Elected mayors being given

Time to play the elected mayor blame game

Time to play the elected mayor blame game

This post is taken from my rolling analysis blog of the election results as they come in – much more on the elected mayoral referenda there throughout the day.

Four referenda results in so far, and all four have voted 'no'. Calls for a post-mortem are already being made as the coalition confronts its elected mayor fiasco.

After the results in Nottingham, Manchester, Bradford and Coventry, the verdict is clear. "The campaign was a complete disaster," says Policy Exchange's deputy director David Skelton. Supporters of elected mayors are viewing the coalition's failure to provide clarity on what powers a directly elected mayor would be given as the number one reason for the bad news. But the problem seems to go further than that. "The campaign in favour has been absolutely lacklustre," Stuart Wilks-Heeg of Democratic Audit says. "Usually when people are presented with a referendum they say 'I'll leave it how it is', particularly when they don't understand the issues that well."

Skelton believes the business and trade union communities need to have a good hard look at themselves, too, to work out why we're seeing such a decisive rejection. The big problems identified so far are that the media's imagination just wasn't captured; that the campaigns weren't sufficiently high profile to make a difference; and, most worryingly, that "they didn't manage to get across the sense that this wasn't about electing just another politician". Earlier this week Policy Exchange published research showing that 81% of people don't think politicians understand the real world. As he notes about average turnout of around 32%: "The anti-politics mood is quite febrile at the moment."

Alexandra Jones, chief executive of the Centre for Cities thinktank, has been following the individual contests closely. While she is accepting that disengagement with politics is a big factor, the local factors are critical to understanding the results, too.
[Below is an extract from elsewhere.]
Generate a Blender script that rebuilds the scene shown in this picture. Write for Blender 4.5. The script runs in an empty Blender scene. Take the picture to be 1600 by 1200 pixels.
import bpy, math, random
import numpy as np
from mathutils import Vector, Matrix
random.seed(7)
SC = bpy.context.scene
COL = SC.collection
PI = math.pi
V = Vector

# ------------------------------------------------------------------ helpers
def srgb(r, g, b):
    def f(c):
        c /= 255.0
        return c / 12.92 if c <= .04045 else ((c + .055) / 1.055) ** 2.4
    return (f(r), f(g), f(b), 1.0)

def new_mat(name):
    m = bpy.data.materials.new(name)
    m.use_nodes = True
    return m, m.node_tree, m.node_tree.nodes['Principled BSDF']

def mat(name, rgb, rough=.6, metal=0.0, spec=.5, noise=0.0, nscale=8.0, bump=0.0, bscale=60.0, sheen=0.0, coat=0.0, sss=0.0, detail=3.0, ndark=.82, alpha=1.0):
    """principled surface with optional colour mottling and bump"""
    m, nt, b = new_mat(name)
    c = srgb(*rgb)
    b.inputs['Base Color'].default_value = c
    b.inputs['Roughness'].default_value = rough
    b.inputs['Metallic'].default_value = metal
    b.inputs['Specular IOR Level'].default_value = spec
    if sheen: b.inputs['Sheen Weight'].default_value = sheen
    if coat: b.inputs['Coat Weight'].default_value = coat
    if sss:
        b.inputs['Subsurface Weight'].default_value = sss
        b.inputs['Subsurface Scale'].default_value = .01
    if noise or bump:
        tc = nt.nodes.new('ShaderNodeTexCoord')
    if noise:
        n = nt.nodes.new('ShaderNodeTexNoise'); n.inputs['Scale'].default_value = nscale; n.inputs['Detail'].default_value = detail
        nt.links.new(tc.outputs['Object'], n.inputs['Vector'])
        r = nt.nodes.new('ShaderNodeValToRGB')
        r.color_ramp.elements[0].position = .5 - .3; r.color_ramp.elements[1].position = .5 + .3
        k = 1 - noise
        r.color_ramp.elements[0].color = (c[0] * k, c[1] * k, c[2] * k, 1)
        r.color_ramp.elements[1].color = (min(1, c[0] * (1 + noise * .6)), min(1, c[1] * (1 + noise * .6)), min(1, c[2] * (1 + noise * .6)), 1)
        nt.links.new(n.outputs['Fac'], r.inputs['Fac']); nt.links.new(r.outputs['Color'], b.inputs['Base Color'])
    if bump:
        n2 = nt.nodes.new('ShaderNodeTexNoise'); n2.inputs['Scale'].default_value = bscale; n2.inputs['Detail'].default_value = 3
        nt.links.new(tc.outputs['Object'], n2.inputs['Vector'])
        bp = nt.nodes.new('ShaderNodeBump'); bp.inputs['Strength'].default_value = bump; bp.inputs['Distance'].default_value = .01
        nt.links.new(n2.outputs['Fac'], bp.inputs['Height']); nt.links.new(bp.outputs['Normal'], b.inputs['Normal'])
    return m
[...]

Manchester already has a very strong leadership, so the difference having power concentrated into the person of a directly elected mayor wouldn't have made as big a difference there. Coventry is prospering at the moment, so it would not have felt the need for a chance. Nottingham was expected to reject the proposal, anyway.

The expectation is that even Birmingham, viewed as a shoe-in to vote 'yes' before polling day yesterday, will reject the proposals, leaving Jones gloomy about the prospects of getting even one more elected mayor as a result of this set of referenda. But the Institute for Government is telling me that it's still a little too early to be so downcast. Bristol and Leeds, both also viewed as likely 'yes' votes, are still to declare.

Still, Jones says, it's not looking good anywhere. "The mayoral Cabinet," she notes, "could be a very cosy affair indeed".